This follows the straight-to-streaming deals for Dean Murphy’s comedy The Very Excellent Mr Dundee, (Amazon Prime Video, July 17), Natalie Erika James’ Relic (Stan, July 10) and digital releases Maziar Lahooti’s Below (July 8), Ben Lawrence’s Hearts and Bones (May 6) and Alexs Stadermann’s animated feature 100% Wolf.

Cinemagoers may well feel aggrieved about missing the opportunity to see these films in cinemas, although Hearts and Bones and 100% Wolf did play on a handful of screens, as did Kriv Stenders’ Brock: Over the Top.

But distributors can hardly be blamed for opting not to spend up to a million dollars on marketing while ticket sales remain at historically low levels. Transmission Films had planned cinema releases for Moon and Murphy’s films.

Exhibitors would have loved the chance to screen at least some of these films but most understand the current, daunting economics of film distribution.

“We were hoping for I Am Woman to stay as a cinema release as it would definitely appeal to our female and older demographic but at the same time I do understand the decision to move to streaming on certain titles from a financial standpoint,” Hayden Orpheum Picture Palace general manager Alex Temesvari tells IF.

“We’re all making tough decisions at the moment.

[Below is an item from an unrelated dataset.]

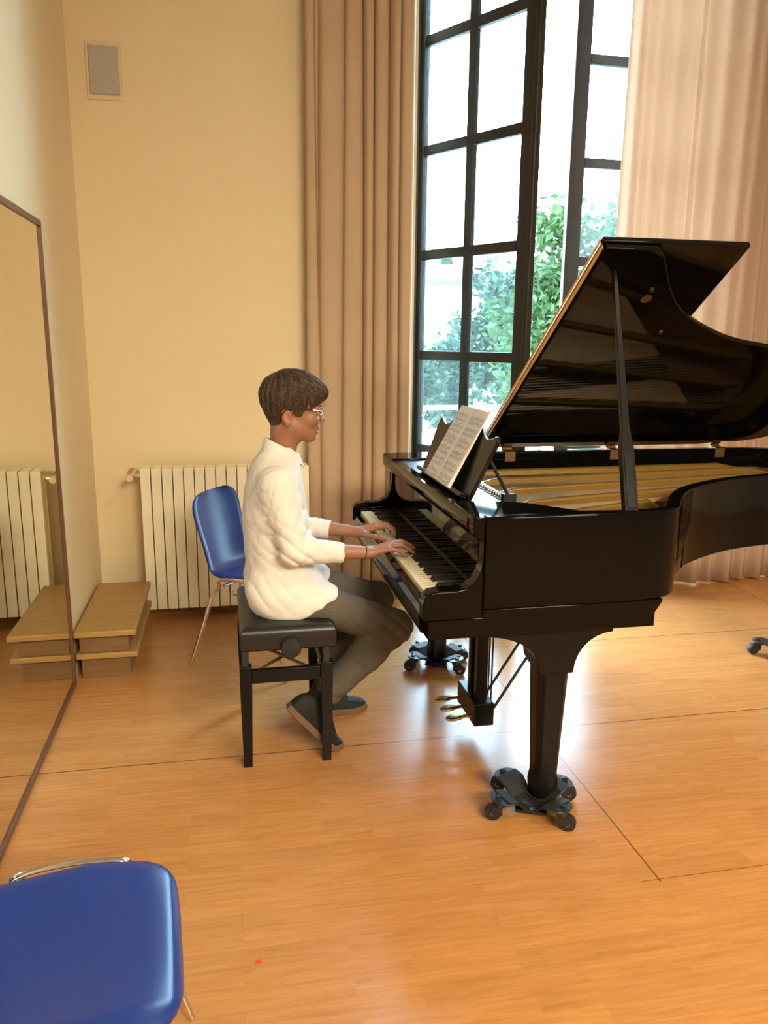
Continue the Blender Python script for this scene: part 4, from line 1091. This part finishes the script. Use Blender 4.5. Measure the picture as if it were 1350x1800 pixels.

Our hearts are broken for our exhibitor friends in Melbourne who had worked so hard to reopen, just to have to close again and the ever shifting release dates for major Hollywood content also has us rightfully concerned.”

However Wallis Cinema’s programming manager David Simpson is disappointed by this trend. “Yes, we were conscious I am Woman was headed to streaming: discouraging,” he tells IF. “Dundee is another being cast off into the online content necropolis.”

On a positive note, several Wallis locations screened Mark Lamprell’s Never Too Late yesterday in partnership with the Adelaide Film Festival, ahead of the national launch in October via R&R Films.

“We had confident audience turn-outs for Never Too Late; the audience is there,” Simpson said.

Produced by Goalpost Pictures’ Rosemary Blight and scripted by Emma Jensen, I Am Woman stars Tilda Cobham-Hervey as Helen Reddy, who arrived in New York from Melbourne in 1966 with her three-year-old daughter, a suitcase and $230 in her pocket.

Within weeks she was broke. Within months she was in love. Within five years she was one of the biggest superstars of her time, and an icon of the 1970s feminist movement, who wrote a song which galvanised a generation of women to fight for change.

Danielle Macdonald co-stars as Reddy’s friend, rock journalist Lillian Roxon, with Evan Peters as her husband and manager Jeff Wald. The DOP was Dion Beebe.

Funded by Screen Australia, WestEnd Films, Screen NSW, Adelaide Film Festival, South Australian Film Corporation and the Goodship Women’s Fund, the film had its world premiere at the 2019 Toronto International Film Festival where it opened the Special Presentations section.

Blight said: “We are thrilled that I Am Woman has found its home on Stan. With Stan’s incredible reach, so many Australians will be able to enjoy watching and singing along to I Am Woman in the comfort and safety of their homes.”

Nick Forward, Stan’s chief content officer, added: “Having inspired generations, Unjoo Moon, Tilda Cobham-Hervey and the whole team have done such an incredible job bringing Helen Reddy’s inspirational story to life.”